**Aim**
Your output must be the lines below from the line containing "Write a Blender" to the line containing "sc.view_settings.exposure = EXPO", both lines included, reproduced exactly and without pictures.

**Material provided**

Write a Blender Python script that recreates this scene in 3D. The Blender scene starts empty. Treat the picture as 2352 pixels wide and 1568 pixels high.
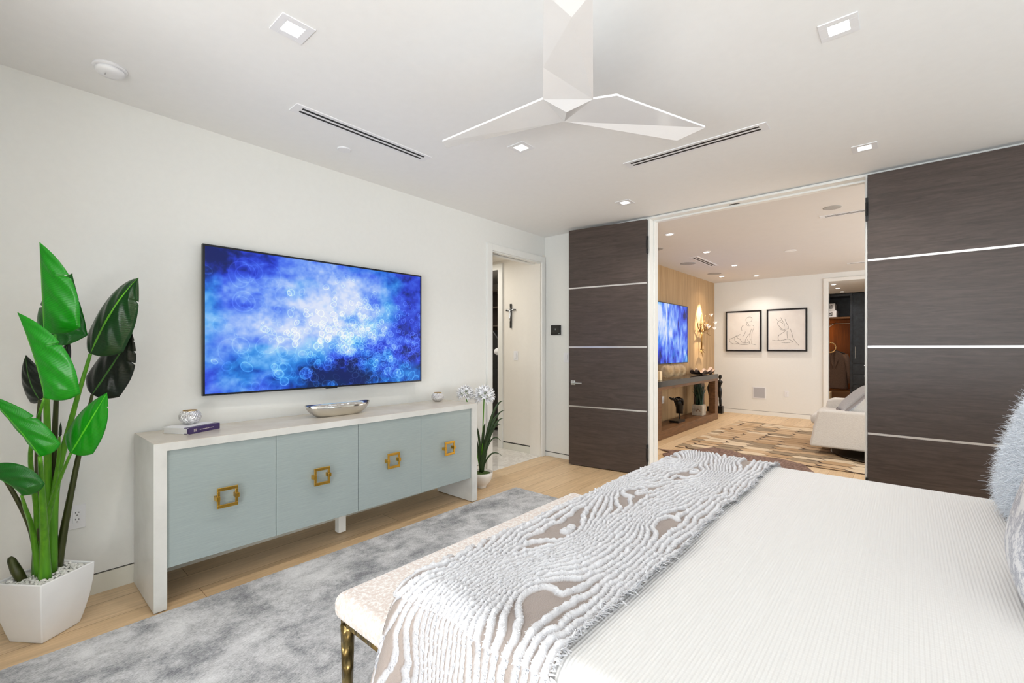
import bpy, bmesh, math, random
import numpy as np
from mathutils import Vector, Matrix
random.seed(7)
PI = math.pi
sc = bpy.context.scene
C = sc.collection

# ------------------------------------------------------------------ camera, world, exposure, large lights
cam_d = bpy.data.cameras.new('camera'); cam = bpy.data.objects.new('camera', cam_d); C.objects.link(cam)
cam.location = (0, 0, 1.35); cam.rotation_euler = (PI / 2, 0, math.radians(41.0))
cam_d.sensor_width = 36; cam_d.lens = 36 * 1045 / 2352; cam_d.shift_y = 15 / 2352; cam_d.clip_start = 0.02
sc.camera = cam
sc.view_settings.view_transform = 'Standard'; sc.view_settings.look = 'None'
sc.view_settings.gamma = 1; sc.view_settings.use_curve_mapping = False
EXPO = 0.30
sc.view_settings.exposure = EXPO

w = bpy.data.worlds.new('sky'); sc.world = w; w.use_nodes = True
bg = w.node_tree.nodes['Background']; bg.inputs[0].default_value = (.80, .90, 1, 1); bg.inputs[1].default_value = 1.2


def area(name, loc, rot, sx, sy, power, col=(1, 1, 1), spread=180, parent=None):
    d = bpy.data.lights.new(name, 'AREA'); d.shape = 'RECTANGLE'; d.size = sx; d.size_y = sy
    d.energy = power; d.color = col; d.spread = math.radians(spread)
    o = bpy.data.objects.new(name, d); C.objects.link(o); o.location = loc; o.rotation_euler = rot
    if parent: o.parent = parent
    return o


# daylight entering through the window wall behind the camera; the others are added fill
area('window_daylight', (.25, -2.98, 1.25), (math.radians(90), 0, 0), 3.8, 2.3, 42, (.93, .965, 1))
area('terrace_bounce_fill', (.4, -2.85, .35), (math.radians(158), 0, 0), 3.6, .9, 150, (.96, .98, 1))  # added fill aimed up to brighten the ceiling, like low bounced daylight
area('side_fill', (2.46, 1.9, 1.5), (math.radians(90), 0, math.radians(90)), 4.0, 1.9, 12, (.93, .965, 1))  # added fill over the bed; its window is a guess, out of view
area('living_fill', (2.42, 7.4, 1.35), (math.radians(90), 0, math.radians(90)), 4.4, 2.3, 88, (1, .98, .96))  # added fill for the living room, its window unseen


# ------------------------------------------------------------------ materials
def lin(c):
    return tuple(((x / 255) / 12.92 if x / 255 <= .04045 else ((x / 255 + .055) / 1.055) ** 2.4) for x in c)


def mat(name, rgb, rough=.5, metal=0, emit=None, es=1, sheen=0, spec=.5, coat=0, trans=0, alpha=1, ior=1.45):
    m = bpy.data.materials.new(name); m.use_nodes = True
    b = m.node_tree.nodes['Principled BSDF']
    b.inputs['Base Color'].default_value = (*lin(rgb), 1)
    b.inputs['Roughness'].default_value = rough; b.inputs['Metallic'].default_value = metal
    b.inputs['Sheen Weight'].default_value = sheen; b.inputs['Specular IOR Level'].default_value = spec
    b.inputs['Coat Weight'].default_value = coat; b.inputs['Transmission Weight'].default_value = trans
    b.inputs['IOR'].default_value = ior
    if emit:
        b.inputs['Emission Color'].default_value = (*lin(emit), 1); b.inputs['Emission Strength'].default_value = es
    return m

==

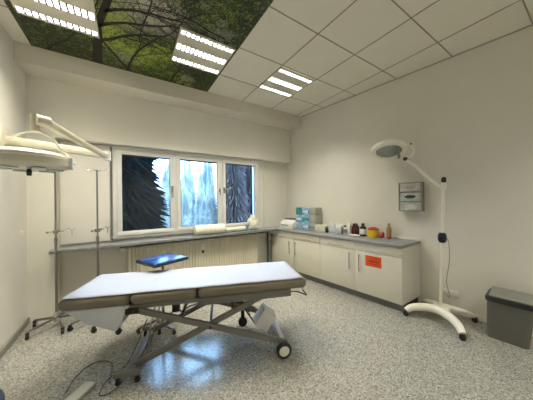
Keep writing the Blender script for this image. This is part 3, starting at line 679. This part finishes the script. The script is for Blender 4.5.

--

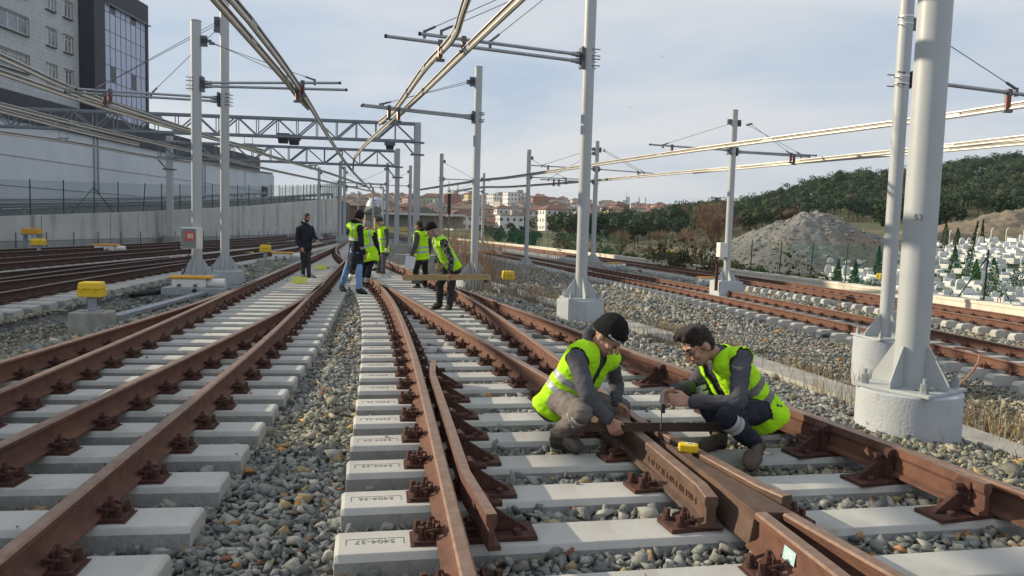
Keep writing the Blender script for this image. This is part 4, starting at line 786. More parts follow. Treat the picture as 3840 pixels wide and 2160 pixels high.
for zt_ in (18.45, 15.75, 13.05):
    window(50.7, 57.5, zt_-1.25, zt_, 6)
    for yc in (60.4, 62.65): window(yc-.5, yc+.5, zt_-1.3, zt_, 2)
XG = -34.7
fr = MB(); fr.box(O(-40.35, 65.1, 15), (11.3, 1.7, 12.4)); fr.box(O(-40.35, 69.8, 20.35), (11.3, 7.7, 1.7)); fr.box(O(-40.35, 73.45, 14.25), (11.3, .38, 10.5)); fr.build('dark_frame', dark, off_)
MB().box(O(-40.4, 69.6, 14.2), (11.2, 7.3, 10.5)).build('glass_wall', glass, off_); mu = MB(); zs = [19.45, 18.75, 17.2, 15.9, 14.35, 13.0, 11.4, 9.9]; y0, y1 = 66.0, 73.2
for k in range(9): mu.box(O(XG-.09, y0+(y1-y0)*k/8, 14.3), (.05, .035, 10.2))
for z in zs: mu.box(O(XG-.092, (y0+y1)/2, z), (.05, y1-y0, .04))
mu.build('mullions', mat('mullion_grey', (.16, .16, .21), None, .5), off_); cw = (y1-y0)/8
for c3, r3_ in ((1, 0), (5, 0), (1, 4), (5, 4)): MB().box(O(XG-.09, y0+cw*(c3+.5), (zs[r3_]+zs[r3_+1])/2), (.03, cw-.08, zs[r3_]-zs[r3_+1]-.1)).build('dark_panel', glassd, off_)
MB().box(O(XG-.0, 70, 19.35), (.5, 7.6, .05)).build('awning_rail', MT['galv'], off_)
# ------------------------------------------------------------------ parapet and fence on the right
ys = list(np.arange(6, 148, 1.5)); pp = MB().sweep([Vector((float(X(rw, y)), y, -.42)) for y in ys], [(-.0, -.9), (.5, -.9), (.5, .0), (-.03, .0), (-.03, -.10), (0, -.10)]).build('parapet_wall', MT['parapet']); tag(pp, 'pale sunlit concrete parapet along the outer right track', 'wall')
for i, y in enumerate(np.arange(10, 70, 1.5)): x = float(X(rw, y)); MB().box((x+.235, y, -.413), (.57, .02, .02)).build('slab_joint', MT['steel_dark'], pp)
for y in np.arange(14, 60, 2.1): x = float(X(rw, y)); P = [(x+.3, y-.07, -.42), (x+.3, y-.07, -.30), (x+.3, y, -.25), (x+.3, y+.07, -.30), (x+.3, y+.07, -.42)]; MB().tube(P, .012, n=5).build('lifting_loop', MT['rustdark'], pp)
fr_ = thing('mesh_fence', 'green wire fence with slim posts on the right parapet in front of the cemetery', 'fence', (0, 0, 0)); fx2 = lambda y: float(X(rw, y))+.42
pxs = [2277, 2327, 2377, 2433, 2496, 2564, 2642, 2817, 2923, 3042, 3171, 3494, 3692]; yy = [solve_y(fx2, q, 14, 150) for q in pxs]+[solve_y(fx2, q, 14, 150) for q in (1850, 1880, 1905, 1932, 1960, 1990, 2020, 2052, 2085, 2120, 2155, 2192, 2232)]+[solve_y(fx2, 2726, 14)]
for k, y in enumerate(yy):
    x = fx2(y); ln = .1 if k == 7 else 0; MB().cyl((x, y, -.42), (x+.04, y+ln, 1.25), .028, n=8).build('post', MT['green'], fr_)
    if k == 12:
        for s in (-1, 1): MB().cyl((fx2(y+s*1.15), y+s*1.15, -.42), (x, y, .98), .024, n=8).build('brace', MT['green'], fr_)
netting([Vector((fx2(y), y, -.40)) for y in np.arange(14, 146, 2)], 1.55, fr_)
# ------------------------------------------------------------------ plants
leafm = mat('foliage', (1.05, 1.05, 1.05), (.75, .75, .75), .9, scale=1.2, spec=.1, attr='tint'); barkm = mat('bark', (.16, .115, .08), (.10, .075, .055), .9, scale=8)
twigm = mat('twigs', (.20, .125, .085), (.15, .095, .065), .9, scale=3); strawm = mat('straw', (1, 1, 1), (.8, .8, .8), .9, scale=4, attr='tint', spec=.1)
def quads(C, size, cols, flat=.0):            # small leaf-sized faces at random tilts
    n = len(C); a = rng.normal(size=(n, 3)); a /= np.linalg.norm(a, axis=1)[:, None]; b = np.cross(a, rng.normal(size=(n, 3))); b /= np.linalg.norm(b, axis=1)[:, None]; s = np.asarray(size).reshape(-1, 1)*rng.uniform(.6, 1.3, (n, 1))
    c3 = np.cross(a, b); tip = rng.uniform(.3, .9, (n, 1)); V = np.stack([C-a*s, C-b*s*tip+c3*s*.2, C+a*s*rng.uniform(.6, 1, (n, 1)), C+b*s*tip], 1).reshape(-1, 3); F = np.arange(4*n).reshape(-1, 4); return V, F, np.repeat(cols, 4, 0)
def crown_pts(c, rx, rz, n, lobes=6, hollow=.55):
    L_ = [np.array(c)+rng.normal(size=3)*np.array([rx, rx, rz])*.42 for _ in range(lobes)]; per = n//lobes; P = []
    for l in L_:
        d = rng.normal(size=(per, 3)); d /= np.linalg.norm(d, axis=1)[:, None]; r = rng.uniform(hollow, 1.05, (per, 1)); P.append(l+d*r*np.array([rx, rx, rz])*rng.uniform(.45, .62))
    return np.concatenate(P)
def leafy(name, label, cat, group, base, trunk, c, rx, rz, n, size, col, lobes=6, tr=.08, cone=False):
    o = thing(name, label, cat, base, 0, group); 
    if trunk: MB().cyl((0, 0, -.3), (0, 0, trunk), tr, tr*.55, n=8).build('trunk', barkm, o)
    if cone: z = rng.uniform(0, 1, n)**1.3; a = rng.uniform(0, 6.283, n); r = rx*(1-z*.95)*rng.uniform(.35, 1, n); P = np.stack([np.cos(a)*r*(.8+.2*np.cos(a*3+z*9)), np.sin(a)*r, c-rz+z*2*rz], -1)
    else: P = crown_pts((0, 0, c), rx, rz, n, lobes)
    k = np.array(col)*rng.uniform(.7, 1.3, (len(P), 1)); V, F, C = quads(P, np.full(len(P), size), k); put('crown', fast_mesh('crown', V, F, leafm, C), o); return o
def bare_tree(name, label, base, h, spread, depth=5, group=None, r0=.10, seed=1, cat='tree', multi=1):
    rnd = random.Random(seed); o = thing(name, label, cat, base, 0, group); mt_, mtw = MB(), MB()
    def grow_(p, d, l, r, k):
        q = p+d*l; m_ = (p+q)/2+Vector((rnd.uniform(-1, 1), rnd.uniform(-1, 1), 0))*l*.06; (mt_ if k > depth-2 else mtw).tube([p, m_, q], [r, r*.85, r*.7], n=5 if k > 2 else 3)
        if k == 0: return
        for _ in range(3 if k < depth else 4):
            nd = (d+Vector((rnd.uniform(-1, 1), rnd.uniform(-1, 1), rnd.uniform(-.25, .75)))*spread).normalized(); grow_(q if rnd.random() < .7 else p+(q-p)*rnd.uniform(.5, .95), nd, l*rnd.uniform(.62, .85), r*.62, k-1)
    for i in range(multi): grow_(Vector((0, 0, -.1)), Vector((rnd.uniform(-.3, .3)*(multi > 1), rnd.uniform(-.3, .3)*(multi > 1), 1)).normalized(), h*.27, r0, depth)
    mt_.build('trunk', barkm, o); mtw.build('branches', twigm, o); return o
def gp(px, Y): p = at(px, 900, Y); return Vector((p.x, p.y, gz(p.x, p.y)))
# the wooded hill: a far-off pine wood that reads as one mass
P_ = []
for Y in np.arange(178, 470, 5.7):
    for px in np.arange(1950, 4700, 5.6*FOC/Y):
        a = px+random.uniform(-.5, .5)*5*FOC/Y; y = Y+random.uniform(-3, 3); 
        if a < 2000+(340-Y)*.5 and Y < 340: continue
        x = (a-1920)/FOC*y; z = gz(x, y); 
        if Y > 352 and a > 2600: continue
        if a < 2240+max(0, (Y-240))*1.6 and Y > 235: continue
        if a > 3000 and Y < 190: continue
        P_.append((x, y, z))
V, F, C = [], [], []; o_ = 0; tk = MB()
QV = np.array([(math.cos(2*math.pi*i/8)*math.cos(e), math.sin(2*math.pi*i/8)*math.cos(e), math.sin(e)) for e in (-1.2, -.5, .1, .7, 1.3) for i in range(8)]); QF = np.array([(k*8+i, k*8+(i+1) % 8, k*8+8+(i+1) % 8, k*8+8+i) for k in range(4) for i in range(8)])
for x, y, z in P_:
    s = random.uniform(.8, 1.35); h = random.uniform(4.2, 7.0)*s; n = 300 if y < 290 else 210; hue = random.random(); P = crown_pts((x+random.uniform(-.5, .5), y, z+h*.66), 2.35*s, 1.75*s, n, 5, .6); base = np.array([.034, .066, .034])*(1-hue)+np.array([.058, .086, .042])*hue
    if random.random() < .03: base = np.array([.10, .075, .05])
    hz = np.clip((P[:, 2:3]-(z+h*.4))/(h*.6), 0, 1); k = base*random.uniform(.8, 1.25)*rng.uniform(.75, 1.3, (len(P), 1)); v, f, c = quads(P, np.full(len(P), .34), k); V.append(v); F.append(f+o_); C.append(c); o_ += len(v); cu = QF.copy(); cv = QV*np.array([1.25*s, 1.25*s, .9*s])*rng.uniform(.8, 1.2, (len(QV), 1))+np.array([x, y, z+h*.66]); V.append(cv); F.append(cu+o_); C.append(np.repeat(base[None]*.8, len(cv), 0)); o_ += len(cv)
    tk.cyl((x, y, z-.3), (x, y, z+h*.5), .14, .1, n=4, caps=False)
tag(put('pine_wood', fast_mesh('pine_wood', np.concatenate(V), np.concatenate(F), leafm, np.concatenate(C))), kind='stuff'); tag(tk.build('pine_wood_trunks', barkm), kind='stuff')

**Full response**
Write a Blender Python script that recreates this scene in 3D. The Blender scene starts empty. Treat the picture as 2352 pixels wide and 1568 pixels high.
import bpy, bmesh, math, random
import numpy as np
from mathutils import Vector, Matrix
random.seed(7)
PI = math.pi
sc = bpy.context.scene
C = sc.collection

# ------------------------------------------------------------------ camera, world, exposure, large lights
cam_d = bpy.data.cameras.new('camera'); cam = bpy.data.objects.new('camera', cam_d); C.objects.link(cam)
cam.location = (0, 0, 1.35); cam.rotation_euler = (PI / 2, 0, math.radians(41.0))
cam_d.sensor_width = 36; cam_d.lens = 36 * 1045 / 2352; cam_d.shift_y = 15 / 2352; cam_d.clip_start = 0.02
sc.camera = cam
sc.view_settings.view_transform = 'Standard'; sc.view_settings.look = 'None'
sc.view_settings.gamma = 1; sc.view_settings.use_curve_mapping = False
EXPO = 0.30
sc.view_settings.exposure = EXPO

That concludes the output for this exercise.